A Discourse on Inequality by Jean-Jacques Rousseau Maurice Cranston (translator)

Author:Jean-Jacques Rousseau, Maurice Cranston (translator)
Language: eng
Format: epub
Publisher: Penguin Classics
Published: 1985-02-05T00:00:00+00:00


PART TWO

THE first man who, having enclosed a piece of land, thought of saying ‘This is mine’ and found people simple enough to believe him, was the true founder of civil society. How many crimes, wars, murders; how much misery and horror the human race would have been spared if someone had pulled up the stakes and filled in the ditch and cried out to his fellow men: ‘Beware of listening to this impostor. You are lost if you forget that the fruits of the earth belong to everyone and that the earth itself belongs to no one!’1 But it is highly probable that by this time things had reached a point beyond which they could not go on as they were; for the idea of property, depending on many prior ideas which could only have arisen in successive stages, was not formed all at once in the human mind.2 It was necessary for men to make much progress, to acquire much industry and knowledge, to transmit and increase it from age to age, before arriving at this final stage of the state of nature. Let us therefore look farther back, and try to review from a single perspective the slow succession of events and discoveries in their most natural order.

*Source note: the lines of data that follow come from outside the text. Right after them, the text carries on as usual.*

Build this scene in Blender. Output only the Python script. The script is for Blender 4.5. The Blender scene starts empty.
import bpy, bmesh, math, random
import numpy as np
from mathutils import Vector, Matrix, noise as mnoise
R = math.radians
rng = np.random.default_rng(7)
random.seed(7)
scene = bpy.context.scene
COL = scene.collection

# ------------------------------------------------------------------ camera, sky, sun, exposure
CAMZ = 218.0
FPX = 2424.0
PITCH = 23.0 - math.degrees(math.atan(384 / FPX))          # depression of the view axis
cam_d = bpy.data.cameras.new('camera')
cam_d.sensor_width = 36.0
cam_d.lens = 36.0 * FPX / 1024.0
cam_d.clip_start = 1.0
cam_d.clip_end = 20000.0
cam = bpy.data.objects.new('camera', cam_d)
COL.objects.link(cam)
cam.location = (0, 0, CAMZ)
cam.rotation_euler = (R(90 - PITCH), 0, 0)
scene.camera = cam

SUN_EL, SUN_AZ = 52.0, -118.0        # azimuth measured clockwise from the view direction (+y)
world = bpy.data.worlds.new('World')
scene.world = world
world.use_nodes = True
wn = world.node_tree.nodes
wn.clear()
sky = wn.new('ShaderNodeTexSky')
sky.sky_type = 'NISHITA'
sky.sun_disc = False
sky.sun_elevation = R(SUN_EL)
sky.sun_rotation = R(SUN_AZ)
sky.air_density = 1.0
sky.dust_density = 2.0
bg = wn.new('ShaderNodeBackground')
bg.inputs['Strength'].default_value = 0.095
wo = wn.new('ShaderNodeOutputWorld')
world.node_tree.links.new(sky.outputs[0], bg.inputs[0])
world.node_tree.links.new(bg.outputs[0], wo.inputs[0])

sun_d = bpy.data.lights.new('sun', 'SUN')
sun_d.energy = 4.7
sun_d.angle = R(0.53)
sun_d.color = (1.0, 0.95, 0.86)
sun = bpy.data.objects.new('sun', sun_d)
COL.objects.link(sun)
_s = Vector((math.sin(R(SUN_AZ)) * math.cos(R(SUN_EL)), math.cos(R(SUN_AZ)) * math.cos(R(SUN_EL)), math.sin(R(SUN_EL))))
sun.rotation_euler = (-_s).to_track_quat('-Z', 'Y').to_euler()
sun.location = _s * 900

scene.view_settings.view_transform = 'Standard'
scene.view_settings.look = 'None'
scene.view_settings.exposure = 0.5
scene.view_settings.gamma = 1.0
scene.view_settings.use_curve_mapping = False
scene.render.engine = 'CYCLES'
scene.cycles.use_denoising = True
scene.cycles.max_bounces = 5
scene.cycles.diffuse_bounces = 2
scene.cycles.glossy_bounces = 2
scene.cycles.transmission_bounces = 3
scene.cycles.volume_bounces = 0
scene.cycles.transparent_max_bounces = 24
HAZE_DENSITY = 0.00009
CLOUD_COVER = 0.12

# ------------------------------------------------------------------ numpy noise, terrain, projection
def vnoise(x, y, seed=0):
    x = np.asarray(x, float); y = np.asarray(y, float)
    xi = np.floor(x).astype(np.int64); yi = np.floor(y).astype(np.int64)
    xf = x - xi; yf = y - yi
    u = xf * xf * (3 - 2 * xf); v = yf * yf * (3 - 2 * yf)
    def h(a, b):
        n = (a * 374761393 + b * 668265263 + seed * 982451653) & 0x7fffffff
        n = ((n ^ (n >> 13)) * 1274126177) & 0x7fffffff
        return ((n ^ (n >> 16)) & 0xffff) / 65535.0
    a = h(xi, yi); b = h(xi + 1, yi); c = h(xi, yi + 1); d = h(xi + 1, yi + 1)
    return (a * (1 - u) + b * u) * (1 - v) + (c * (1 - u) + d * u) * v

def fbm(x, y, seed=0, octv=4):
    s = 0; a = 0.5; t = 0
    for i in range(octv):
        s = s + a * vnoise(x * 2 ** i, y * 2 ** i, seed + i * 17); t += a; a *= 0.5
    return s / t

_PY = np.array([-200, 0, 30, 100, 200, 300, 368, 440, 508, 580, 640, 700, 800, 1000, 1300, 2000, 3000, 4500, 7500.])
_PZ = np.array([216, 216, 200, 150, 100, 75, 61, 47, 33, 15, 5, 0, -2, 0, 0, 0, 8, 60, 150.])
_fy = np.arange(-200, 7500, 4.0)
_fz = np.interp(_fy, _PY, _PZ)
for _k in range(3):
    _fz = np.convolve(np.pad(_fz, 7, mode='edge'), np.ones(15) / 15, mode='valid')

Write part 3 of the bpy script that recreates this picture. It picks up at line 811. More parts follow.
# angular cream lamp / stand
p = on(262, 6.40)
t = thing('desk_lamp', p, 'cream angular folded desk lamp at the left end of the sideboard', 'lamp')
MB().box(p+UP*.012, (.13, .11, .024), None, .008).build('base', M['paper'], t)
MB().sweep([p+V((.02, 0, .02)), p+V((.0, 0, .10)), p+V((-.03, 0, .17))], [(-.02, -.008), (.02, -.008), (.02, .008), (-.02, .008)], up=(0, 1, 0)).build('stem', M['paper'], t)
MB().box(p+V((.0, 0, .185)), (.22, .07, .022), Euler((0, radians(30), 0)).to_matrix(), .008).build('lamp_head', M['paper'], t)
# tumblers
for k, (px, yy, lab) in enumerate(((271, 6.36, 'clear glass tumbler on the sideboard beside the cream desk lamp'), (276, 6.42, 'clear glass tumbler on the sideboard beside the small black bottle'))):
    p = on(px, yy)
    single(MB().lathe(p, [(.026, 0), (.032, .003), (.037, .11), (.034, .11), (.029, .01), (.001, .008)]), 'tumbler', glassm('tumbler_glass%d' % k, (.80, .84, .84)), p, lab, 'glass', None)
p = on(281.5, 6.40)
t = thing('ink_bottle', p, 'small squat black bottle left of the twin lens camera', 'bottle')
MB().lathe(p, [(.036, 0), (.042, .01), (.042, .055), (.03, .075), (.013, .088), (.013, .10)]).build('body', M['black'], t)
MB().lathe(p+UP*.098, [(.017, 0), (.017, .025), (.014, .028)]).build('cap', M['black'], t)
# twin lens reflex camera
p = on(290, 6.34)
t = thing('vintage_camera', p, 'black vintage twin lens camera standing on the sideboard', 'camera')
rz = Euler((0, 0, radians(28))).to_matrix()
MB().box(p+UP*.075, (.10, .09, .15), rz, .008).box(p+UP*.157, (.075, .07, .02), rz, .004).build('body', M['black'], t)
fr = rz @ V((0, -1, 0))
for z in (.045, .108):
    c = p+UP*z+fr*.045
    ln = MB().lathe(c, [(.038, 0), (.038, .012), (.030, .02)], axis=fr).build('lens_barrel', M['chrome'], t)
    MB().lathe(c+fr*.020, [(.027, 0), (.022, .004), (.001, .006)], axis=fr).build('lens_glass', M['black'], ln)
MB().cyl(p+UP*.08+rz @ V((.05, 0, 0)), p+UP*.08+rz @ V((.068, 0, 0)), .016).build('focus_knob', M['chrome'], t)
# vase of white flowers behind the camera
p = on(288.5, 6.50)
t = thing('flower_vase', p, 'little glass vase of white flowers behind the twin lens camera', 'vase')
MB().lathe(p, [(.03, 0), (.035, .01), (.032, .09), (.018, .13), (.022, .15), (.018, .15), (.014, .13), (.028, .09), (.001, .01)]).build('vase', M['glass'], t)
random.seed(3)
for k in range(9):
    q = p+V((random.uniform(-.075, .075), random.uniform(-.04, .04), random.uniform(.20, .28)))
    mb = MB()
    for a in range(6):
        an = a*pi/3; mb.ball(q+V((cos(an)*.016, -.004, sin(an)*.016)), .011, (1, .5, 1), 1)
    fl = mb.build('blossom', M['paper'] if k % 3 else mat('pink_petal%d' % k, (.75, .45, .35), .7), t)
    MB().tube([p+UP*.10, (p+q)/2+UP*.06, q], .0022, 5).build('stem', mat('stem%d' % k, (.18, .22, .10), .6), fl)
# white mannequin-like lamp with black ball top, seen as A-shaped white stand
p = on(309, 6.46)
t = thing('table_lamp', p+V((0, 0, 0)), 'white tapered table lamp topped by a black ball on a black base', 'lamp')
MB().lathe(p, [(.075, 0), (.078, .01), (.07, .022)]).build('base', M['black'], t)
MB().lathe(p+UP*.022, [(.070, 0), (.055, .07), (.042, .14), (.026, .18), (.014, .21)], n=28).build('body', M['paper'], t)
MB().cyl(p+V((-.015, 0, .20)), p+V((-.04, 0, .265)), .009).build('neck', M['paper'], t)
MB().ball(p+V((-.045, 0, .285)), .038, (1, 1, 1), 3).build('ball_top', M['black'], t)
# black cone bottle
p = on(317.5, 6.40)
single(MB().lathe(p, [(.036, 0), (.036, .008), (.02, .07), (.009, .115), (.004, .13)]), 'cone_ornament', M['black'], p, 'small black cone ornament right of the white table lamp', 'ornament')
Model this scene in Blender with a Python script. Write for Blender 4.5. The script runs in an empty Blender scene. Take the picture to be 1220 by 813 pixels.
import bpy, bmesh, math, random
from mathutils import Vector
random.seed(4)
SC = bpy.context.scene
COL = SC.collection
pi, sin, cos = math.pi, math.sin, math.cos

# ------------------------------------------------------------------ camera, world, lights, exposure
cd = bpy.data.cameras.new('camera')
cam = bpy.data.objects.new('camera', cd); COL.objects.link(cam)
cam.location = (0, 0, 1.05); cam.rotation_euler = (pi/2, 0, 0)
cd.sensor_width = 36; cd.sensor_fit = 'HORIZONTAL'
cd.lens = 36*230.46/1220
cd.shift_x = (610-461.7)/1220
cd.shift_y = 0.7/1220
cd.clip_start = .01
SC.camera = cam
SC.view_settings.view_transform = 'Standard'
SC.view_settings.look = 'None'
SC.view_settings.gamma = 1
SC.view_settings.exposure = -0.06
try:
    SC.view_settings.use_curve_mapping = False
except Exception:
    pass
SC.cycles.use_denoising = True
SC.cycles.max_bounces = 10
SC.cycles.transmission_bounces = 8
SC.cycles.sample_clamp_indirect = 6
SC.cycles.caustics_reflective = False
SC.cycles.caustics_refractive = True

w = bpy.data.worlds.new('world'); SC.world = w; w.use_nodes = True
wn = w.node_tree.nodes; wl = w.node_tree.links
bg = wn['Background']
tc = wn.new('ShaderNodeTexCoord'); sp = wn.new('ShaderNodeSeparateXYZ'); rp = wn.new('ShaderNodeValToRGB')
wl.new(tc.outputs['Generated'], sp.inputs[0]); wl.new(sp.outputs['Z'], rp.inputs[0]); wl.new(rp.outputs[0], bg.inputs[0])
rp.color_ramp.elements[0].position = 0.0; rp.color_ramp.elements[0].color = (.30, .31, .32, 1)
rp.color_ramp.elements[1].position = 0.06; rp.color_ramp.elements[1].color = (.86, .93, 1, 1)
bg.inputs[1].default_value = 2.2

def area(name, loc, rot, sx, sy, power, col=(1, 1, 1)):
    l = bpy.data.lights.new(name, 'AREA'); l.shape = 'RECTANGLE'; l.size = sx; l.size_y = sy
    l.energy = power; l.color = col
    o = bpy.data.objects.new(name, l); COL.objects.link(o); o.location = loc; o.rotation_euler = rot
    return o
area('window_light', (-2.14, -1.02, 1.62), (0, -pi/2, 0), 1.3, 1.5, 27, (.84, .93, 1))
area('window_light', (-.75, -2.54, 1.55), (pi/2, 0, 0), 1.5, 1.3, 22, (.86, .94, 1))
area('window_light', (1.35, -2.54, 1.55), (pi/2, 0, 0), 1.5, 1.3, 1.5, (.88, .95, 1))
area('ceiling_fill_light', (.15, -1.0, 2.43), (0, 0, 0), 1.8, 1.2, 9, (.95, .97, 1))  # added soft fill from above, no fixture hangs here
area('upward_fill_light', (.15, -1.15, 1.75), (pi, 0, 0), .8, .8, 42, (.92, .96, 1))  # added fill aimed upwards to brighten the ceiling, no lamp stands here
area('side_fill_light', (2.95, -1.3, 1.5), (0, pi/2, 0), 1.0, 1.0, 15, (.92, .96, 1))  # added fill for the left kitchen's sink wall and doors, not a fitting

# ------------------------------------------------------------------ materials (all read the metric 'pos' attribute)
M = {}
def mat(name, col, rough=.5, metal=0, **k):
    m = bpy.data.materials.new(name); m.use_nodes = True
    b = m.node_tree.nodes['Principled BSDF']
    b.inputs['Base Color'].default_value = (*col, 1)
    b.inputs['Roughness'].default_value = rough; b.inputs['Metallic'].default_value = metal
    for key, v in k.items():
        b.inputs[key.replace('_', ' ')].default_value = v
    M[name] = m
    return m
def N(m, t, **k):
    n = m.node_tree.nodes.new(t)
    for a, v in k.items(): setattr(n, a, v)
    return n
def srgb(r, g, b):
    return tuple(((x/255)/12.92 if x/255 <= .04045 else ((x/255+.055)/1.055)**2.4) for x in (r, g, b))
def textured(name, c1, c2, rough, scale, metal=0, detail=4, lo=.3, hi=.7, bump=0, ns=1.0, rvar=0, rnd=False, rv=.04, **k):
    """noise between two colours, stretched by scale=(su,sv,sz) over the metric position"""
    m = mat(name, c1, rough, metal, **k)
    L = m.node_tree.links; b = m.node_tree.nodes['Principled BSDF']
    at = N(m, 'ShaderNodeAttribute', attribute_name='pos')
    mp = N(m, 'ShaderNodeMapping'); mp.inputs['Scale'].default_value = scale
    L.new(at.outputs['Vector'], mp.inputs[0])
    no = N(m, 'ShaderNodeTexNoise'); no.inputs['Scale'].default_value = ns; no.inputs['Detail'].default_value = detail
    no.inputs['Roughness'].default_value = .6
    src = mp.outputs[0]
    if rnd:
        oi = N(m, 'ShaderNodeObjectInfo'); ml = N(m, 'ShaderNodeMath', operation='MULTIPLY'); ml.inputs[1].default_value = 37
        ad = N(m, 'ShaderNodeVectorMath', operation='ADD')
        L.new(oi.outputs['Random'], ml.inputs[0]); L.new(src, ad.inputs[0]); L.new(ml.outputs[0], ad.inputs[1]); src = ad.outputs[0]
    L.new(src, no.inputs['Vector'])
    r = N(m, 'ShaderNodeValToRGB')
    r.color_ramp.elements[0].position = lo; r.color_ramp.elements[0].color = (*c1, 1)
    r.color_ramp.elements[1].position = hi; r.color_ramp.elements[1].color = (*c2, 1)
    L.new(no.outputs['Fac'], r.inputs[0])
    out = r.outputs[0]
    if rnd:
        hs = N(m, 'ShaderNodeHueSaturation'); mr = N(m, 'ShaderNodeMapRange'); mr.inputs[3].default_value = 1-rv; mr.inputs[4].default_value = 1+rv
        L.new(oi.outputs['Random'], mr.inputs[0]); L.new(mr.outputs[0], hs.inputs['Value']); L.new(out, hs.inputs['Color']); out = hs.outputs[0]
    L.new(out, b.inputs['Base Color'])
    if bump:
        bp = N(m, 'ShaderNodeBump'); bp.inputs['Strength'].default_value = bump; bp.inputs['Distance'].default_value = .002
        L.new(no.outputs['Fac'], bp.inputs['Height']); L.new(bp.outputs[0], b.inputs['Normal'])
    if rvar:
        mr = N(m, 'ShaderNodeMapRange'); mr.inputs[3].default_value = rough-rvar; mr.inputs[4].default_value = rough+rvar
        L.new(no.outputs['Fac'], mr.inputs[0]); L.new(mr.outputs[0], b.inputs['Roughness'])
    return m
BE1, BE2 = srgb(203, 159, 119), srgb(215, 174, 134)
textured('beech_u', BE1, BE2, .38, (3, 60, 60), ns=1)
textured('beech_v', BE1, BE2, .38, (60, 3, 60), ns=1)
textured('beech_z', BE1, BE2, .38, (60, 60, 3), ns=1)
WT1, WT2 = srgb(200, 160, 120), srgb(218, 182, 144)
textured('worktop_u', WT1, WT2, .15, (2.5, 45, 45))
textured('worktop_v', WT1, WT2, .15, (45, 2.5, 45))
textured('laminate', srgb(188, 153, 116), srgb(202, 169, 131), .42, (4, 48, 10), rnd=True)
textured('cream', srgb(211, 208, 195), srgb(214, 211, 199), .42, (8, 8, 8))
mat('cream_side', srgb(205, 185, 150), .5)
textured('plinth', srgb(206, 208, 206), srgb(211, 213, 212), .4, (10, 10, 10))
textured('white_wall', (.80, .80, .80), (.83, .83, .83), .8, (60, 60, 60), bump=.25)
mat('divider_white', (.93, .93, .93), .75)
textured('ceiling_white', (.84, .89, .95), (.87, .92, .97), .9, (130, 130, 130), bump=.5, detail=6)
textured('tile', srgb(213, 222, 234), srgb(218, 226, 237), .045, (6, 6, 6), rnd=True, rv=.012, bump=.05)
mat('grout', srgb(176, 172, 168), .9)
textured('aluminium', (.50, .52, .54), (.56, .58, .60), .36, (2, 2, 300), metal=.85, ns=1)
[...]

Man’s first feeling was that of his existence, his first concern was that of his preservation. The products of the earth furnished all the necessary aids; instinct prompted him to make use of them. While hunger and other appetites made him experience in turn different modes of existence, there was one appetite which urged him to perpetuate his own species: and this blind impulse, devoid of any sentiment of the heart, produced only a purely animal act. The need satisfied, the two sexes recognized each other no longer, and even the child meant nothing to the mother, as soon as he could do without her.

Such was the condition of nascent man; such was the life of an animal limited at first to mere sensation; and scarcely profiting from the gifts bestowed on him by nature, let alone was he dreaming of wresting anything from her. But difficulties soon presented themselves and man had to learn to overcome them. The height of trees, which prevented him from reaching their fruits; the competition of animals seeking to nourish themselves on the same fruits; the ferocity of animals who threatened his life – all this obliged man to apply himself to bodily exercises; he had to make himself agile, fleet of foot, and vigorous in combat. Natural weapons – branches of trees and stones – were soon found to be at hand. He learned to overcome the obstacles3 of nature, to fight when necessary against other animals, to struggle for his subsistence even against other men, or to indemnify himself for what he was forced to yield to the stronger.

To the extent that the human race spread, men’s difficulties multiplied with their numbers. Differences between soils, climates, and seasons would have forced men to adopt different ways of life.